--- start ---

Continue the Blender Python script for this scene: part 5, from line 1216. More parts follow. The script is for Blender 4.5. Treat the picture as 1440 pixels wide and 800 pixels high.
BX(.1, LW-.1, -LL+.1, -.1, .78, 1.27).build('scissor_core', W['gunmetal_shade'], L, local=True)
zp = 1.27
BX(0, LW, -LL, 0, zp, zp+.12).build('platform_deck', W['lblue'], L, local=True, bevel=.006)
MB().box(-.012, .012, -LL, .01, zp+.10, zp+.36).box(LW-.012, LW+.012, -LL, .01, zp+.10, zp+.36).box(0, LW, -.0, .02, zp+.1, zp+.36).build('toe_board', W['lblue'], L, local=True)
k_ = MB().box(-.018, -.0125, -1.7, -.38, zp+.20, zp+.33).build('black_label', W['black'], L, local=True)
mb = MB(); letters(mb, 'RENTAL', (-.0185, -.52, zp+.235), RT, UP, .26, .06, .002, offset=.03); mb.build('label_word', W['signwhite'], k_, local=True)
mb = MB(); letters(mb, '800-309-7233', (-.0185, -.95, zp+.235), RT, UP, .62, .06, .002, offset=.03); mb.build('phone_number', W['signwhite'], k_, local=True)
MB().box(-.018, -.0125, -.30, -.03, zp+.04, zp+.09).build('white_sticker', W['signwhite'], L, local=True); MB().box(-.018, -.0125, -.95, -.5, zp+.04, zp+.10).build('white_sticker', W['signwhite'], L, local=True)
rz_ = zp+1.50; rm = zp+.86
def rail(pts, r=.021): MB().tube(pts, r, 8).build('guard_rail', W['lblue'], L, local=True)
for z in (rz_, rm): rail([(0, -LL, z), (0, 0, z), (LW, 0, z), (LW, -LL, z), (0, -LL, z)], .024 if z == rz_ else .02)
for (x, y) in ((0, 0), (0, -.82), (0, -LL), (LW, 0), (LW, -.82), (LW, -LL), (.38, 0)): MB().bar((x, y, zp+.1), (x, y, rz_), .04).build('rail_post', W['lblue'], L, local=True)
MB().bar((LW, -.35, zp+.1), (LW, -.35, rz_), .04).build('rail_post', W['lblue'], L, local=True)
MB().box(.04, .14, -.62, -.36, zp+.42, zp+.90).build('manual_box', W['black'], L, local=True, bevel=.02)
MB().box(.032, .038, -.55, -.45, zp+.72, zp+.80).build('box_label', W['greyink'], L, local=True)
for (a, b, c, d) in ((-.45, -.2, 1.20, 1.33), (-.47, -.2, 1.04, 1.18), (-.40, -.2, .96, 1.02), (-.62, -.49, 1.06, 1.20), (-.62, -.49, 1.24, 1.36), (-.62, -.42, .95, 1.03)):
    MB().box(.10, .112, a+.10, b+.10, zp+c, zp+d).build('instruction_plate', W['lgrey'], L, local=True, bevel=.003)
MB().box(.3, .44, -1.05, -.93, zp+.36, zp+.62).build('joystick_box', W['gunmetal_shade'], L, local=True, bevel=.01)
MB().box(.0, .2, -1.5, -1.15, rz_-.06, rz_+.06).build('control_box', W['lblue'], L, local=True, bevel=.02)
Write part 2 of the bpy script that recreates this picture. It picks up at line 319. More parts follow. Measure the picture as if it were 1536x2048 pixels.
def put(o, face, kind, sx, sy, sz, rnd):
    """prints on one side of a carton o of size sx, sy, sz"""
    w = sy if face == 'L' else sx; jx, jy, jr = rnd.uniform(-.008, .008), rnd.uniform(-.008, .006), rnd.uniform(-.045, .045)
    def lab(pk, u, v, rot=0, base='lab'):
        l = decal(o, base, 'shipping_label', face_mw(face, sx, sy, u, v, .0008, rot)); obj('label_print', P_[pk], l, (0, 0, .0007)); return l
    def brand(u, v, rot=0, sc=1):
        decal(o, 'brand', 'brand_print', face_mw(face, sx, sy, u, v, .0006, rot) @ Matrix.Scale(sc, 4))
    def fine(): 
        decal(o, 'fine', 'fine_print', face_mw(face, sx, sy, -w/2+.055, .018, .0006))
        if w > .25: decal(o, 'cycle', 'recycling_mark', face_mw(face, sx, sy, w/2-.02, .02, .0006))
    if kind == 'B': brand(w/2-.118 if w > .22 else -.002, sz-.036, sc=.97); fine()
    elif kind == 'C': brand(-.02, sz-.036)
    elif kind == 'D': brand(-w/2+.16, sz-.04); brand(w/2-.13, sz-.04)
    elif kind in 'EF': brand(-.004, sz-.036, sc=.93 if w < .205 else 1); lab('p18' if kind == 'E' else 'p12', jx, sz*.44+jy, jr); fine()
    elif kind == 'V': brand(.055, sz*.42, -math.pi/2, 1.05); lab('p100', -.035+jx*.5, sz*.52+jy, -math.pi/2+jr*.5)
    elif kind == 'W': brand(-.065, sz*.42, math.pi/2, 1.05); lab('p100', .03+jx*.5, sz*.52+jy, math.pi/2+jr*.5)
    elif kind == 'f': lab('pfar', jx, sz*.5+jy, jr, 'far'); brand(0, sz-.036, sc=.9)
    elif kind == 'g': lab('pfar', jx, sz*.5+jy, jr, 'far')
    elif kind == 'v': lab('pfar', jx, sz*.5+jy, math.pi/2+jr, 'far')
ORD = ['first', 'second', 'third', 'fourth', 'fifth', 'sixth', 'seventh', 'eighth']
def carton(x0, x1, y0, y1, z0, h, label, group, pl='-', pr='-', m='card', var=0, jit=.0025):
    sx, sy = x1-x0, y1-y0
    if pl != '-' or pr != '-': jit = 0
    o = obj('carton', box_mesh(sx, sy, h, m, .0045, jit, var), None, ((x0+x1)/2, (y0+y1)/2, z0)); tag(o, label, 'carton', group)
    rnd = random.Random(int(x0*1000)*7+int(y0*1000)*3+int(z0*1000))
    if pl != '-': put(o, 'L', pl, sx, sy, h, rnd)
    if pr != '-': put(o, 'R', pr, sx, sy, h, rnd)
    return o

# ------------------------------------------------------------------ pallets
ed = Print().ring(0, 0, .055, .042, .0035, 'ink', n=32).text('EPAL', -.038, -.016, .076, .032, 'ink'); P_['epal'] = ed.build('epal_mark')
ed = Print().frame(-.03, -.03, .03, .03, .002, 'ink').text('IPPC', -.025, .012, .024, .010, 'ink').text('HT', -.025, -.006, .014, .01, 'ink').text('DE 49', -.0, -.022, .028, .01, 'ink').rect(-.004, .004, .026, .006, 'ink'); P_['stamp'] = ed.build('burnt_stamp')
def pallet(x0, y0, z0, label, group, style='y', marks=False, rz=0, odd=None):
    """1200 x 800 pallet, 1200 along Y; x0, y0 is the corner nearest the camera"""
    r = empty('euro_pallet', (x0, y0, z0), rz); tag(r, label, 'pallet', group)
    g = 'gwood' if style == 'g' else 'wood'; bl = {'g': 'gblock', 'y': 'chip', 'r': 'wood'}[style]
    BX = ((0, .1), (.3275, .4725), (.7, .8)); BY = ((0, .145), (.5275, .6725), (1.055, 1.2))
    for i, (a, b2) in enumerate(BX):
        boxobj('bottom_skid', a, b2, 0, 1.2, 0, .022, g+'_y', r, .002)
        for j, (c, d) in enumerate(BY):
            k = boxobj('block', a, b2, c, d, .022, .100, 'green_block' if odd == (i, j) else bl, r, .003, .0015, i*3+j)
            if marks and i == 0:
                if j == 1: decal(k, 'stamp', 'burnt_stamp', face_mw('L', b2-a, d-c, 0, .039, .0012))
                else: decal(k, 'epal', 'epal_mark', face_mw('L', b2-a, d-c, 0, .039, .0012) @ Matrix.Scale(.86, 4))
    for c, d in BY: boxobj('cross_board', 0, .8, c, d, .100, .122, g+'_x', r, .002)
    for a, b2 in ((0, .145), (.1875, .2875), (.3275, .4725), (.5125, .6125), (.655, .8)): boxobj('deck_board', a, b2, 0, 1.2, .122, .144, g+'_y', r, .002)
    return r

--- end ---

● THE REQUEST
Beginning at the line that contains "g = 'gwood'", retype each line of the listing up to and including the last one, exactly as it stands, and nothing else.

● FINAL ANSWER
    g = 'gwood' if style == 'g' else 'wood'; bl = {'g': 'gblock', 'y': 'chip', 'r': 'wood'}[style]
    BX = ((0, .1), (.3275, .4725), (.7, .8)); BY = ((0, .145), (.5275, .6725), (1.055, 1.2))
    for i, (a, b2) in enumerate(BX):
        boxobj('bottom_skid', a, b2, 0, 1.2, 0, .022, g+'_y', r, .002)
        for j, (c, d) in enumerate(BY):
            k = boxobj('block', a, b2, c, d, .022, .100, 'green_block' if odd == (i, j) else bl, r, .003, .0015, i*3+j)
            if marks and i == 0:
                if j == 1: decal(k, 'stamp', 'burnt_stamp', face_mw('L', b2-a, d-c, 0, .039, .0012))
                else: decal(k, 'epal', 'epal_mark', face_mw('L', b2-a, d-c, 0, .039, .0012) @ Matrix.Scale(.86, 4))
    for c, d in BY: boxobj('cross_board', 0, .8, c, d, .100, .122, g+'_x', r, .002)
    for a, b2 in ((0, .145), (.1875, .2875), (.3275, .4725), (.5125, .6125), (.655, .8)): boxobj('deck_board', a, b2, 0, 1.2, .122, .144, g+'_y', r, .002)
    return r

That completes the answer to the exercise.